**WHAT YOU HAVE TO DO:** Write out each line exactly as given. Leave the pictures out of your copy.

**DATA BLOCK:**
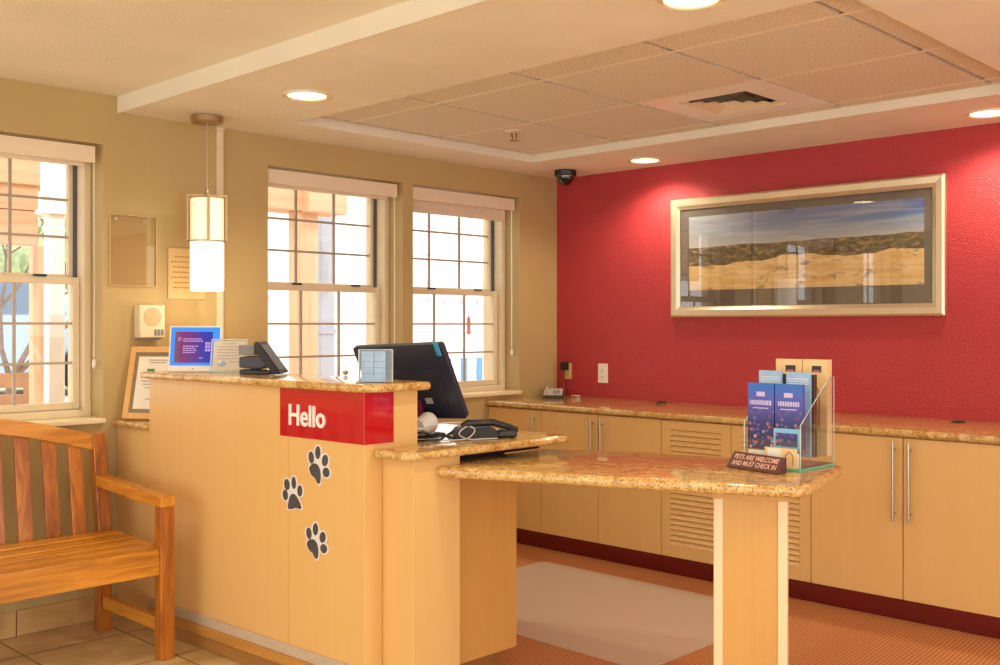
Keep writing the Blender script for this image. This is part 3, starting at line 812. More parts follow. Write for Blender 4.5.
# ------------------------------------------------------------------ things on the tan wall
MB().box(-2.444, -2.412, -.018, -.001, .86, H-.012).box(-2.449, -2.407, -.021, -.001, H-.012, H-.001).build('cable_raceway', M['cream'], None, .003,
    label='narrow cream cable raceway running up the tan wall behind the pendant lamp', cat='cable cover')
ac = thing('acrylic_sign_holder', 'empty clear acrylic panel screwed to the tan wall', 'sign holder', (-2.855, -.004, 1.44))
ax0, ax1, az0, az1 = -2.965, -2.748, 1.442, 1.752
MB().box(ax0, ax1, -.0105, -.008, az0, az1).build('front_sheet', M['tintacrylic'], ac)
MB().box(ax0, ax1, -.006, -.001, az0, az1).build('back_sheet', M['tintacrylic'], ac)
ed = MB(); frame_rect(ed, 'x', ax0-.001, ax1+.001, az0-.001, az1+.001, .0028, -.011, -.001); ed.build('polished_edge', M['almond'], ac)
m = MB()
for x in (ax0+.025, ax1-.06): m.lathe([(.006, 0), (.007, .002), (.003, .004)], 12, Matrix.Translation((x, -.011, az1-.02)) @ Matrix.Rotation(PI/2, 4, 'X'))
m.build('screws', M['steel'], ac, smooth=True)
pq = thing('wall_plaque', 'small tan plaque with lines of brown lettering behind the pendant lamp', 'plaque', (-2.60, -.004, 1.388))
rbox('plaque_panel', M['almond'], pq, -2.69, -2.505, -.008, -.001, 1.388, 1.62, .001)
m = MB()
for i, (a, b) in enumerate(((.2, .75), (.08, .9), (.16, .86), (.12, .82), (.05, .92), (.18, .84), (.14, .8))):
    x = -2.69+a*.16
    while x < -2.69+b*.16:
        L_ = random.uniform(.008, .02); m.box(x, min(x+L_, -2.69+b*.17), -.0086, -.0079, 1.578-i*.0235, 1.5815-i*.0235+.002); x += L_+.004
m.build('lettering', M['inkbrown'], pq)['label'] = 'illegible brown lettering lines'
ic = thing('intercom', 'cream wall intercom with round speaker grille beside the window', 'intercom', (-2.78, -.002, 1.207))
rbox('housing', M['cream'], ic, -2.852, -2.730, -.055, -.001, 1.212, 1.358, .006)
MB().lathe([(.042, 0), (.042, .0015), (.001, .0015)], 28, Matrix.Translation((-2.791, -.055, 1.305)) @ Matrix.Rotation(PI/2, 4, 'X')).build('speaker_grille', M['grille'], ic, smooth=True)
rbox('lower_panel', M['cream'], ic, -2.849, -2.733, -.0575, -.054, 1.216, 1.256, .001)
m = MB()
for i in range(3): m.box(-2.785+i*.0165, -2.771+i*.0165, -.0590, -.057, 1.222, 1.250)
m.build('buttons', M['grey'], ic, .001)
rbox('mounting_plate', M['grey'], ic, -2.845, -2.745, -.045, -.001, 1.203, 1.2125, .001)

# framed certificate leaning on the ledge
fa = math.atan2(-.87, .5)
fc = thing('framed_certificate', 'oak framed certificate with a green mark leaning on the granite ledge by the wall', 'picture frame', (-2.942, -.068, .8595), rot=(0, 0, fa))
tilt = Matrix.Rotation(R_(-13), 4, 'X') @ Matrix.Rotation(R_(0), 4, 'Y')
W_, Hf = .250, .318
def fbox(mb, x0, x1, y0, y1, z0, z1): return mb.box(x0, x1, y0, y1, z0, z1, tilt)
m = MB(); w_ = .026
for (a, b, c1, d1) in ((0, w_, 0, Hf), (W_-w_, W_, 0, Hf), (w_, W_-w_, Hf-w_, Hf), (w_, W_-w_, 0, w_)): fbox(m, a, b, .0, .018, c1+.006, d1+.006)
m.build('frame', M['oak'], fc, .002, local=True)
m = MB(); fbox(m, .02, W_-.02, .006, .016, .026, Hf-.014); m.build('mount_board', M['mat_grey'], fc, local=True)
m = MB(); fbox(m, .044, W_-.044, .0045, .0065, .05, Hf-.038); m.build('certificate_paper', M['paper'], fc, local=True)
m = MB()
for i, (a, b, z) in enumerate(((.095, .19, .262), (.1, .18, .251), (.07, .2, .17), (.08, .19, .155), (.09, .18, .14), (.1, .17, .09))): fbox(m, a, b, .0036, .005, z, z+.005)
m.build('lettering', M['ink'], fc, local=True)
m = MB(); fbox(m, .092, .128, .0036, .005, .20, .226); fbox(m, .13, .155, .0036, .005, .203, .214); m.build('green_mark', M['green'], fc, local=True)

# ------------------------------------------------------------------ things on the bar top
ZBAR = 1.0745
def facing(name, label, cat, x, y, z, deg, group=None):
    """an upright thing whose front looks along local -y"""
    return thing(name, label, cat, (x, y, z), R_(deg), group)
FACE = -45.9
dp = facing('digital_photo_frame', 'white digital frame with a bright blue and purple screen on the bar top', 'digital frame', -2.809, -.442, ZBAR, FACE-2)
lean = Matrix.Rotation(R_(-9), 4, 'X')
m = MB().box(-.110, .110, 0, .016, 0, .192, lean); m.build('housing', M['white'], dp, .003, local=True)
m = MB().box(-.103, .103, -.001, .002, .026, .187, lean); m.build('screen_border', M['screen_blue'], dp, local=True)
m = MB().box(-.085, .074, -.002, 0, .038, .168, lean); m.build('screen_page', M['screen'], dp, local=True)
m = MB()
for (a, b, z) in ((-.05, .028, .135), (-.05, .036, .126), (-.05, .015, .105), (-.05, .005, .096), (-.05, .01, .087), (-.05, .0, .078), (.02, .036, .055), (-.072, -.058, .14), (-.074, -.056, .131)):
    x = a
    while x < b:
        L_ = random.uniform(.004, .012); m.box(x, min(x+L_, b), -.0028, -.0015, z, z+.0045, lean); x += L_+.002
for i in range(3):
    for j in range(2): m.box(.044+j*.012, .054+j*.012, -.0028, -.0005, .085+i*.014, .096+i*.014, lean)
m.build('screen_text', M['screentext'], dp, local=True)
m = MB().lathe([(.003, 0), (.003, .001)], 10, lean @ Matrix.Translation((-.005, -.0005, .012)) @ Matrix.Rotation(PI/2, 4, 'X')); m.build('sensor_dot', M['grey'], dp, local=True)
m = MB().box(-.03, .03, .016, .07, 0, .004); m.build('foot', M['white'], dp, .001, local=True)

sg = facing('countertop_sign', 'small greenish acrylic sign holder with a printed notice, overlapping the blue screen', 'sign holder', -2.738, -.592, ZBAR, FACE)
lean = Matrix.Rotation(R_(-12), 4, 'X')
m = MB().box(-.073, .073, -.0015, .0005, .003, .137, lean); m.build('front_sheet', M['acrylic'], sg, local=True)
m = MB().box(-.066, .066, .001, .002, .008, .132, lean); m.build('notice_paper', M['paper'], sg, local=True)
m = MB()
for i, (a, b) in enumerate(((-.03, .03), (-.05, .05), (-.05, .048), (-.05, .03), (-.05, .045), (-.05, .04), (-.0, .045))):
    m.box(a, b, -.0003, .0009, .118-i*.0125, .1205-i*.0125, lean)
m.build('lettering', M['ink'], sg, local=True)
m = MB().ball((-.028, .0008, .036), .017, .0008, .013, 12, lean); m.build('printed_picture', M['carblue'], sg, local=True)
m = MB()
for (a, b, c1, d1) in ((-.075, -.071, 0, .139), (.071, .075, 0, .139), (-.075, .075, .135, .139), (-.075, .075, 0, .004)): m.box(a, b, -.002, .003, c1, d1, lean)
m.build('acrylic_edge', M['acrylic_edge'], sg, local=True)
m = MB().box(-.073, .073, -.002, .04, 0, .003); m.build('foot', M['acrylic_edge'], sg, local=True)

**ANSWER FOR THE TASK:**
Keep writing the Blender script for this image. This is part 3, starting at line 812. More parts follow. Write for Blender 4.5.
# ------------------------------------------------------------------ things on the tan wall
MB().box(-2.444, -2.412, -.018, -.001, .86, H-.012).box(-2.449, -2.407, -.021, -.001, H-.012, H-.001).build('cable_raceway', M['cream'], None, .003,
    label='narrow cream cable raceway running up the tan wall behind the pendant lamp', cat='cable cover')
ac = thing('acrylic_sign_holder', 'empty clear acrylic panel screwed to the tan wall', 'sign holder', (-2.855, -.004, 1.44))
ax0, ax1, az0, az1 = -2.965, -2.748, 1.442, 1.752
MB().box(ax0, ax1, -.0105, -.008, az0, az1).build('front_sheet', M['tintacrylic'], ac)
MB().box(ax0, ax1, -.006, -.001, az0, az1).build('back_sheet', M['tintacrylic'], ac)
ed = MB(); frame_rect(ed, 'x', ax0-.001, ax1+.001, az0-.001, az1+.001, .0028, -.011, -.001); ed.build('polished_edge', M['almond'], ac)
m = MB()
for x in (ax0+.025, ax1-.06): m.lathe([(.006, 0), (.007, .002), (.003, .004)], 12, Matrix.Translation((x, -.011, az1-.02)) @ Matrix.Rotation(PI/2, 4, 'X'))
m.build('screws', M['steel'], ac, smooth=True)
pq = thing('wall_plaque', 'small tan plaque with lines of brown lettering behind the pendant lamp', 'plaque', (-2.60, -.004, 1.388))
rbox('plaque_panel', M['almond'], pq, -2.69, -2.505, -.008, -.001, 1.388, 1.62, .001)
m = MB()
for i, (a, b) in enumerate(((.2, .75), (.08, .9), (.16, .86), (.12, .82), (.05, .92), (.18, .84), (.14, .8))):
    x = -2.69+a*.16
    while x < -2.69+b*.16:
        L_ = random.uniform(.008, .02); m.box(x, min(x+L_, -2.69+b*.17), -.0086, -.0079, 1.578-i*.0235, 1.5815-i*.0235+.002); x += L_+.004
m.build('lettering', M['inkbrown'], pq)['label'] = 'illegible brown lettering lines'
ic = thing('intercom', 'cream wall intercom with round speaker grille beside the window', 'intercom', (-2.78, -.002, 1.207))
rbox('housing', M['cream'], ic, -2.852, -2.730, -.055, -.001, 1.212, 1.358, .006)
MB().lathe([(.042, 0), (.042, .0015), (.001, .0015)], 28, Matrix.Translation((-2.791, -.055, 1.305)) @ Matrix.Rotation(PI/2, 4, 'X')).build('speaker_grille', M['grille'], ic, smooth=True)
rbox('lower_panel', M['cream'], ic, -2.849, -2.733, -.0575, -.054, 1.216, 1.256, .001)
m = MB()
for i in range(3): m.box(-2.785+i*.0165, -2.771+i*.0165, -.0590, -.057, 1.222, 1.250)
m.build('buttons', M['grey'], ic, .001)
rbox('mounting_plate', M['grey'], ic, -2.845, -2.745, -.045, -.001, 1.203, 1.2125, .001)

# framed certificate leaning on the ledge
fa = math.atan2(-.87, .5)
fc = thing('framed_certificate', 'oak framed certificate with a green mark leaning on the granite ledge by the wall', 'picture frame', (-2.942, -.068, .8595), rot=(0, 0, fa))
tilt = Matrix.Rotation(R_(-13), 4, 'X') @ Matrix.Rotation(R_(0), 4, 'Y')
W_, Hf = .250, .318
def fbox(mb, x0, x1, y0, y1, z0, z1): return mb.box(x0, x1, y0, y1, z0, z1, tilt)
m = MB(); w_ = .026
for (a, b, c1, d1) in ((0, w_, 0, Hf), (W_-w_, W_, 0, Hf), (w_, W_-w_, Hf-w_, Hf), (w_, W_-w_, 0, w_)): fbox(m, a, b, .0, .018, c1+.006, d1+.006)
m.build('frame', M['oak'], fc, .002, local=True)
m = MB(); fbox(m, .02, W_-.02, .006, .016, .026, Hf-.014); m.build('mount_board', M['mat_grey'], fc, local=True)
m = MB(); fbox(m, .044, W_-.044, .0045, .0065, .05, Hf-.038); m.build('certificate_paper', M['paper'], fc, local=True)
m = MB()
for i, (a, b, z) in enumerate(((.095, .19, .262), (.1, .18, .251), (.07, .2, .17), (.08, .19, .155), (.09, .18, .14), (.1, .17, .09))): fbox(m, a, b, .0036, .005, z, z+.005)
m.build('lettering', M['ink'], fc, local=True)
m = MB(); fbox(m, .092, .128, .0036, .005, .20, .226); fbox(m, .13, .155, .0036, .005, .203, .214); m.build('green_mark', M['green'], fc, local=True)

# ------------------------------------------------------------------ things on the bar top
ZBAR = 1.0745
def facing(name, label, cat, x, y, z, deg, group=None):
    """an upright thing whose front looks along local -y"""
    return thing(name, label, cat, (x, y, z), R_(deg), group)
FACE = -45.9
dp = facing('digital_photo_frame', 'white digital frame with a bright blue and purple screen on the bar top', 'digital frame', -2.809, -.442, ZBAR, FACE-2)
lean = Matrix.Rotation(R_(-9), 4, 'X')
m = MB().box(-.110, .110, 0, .016, 0, .192, lean); m.build('housing', M['white'], dp, .003, local=True)
m = MB().box(-.103, .103, -.001, .002, .026, .187, lean); m.build('screen_border', M['screen_blue'], dp, local=True)
m = MB().box(-.085, .074, -.002, 0, .038, .168, lean); m.build('screen_page', M['screen'], dp, local=True)
m = MB()
for (a, b, z) in ((-.05, .028, .135), (-.05, .036, .126), (-.05, .015, .105), (-.05, .005, .096), (-.05, .01, .087), (-.05, .0, .078), (.02, .036, .055), (-.072, -.058, .14), (-.074, -.056, .131)):
    x = a
    while x < b:
        L_ = random.uniform(.004, .012); m.box(x, min(x+L_, b), -.0028, -.0015, z, z+.0045, lean); x += L_+.002
for i in range(3):
    for j in range(2): m.box(.044+j*.012, .054+j*.012, -.0028, -.0005, .085+i*.014, .096+i*.014, lean)
m.build('screen_text', M['screentext'], dp, local=True)
m = MB().lathe([(.003, 0), (.003, .001)], 10, lean @ Matrix.Translation((-.005, -.0005, .012)) @ Matrix.Rotation(PI/2, 4, 'X')); m.build('sensor_dot', M['grey'], dp, local=True)
m = MB().box(-.03, .03, .016, .07, 0, .004); m.build('foot', M['white'], dp, .001, local=True)

sg = facing('countertop_sign', 'small greenish acrylic sign holder with a printed notice, overlapping the blue screen', 'sign holder', -2.738, -.592, ZBAR, FACE)
lean = Matrix.Rotation(R_(-12), 4, 'X')
m = MB().box(-.073, .073, -.0015, .0005, .003, .137, lean); m.build('front_sheet', M['acrylic'], sg, local=True)
m = MB().box(-.066, .066, .001, .002, .008, .132, lean); m.build('notice_paper', M['paper'], sg, local=True)
m = MB()
for i, (a, b) in enumerate(((-.03, .03), (-.05, .05), (-.05, .048), (-.05, .03), (-.05, .045), (-.05, .04), (-.0, .045))):
    m.box(a, b, -.0003, .0009, .118-i*.0125, .1205-i*.0125, lean)
m.build('lettering', M['ink'], sg, local=True)
m = MB().ball((-.028, .0008, .036), .017, .0008, .013, 12, lean); m.build('printed_picture', M['carblue'], sg, local=True)
m = MB()
for (a, b, c1, d1) in ((-.075, -.071, 0, .139), (.071, .075, 0, .139), (-.075, .075, .135, .139), (-.075, .075, 0, .004)): m.box(a, b, -.002, .003, c1, d1, lean)
m.build('acrylic_edge', M['acrylic_edge'], sg, local=True)
m = MB().box(-.073, .073, -.002, .04, 0, .003); m.build('foot', M['acrylic_edge'], sg, local=True)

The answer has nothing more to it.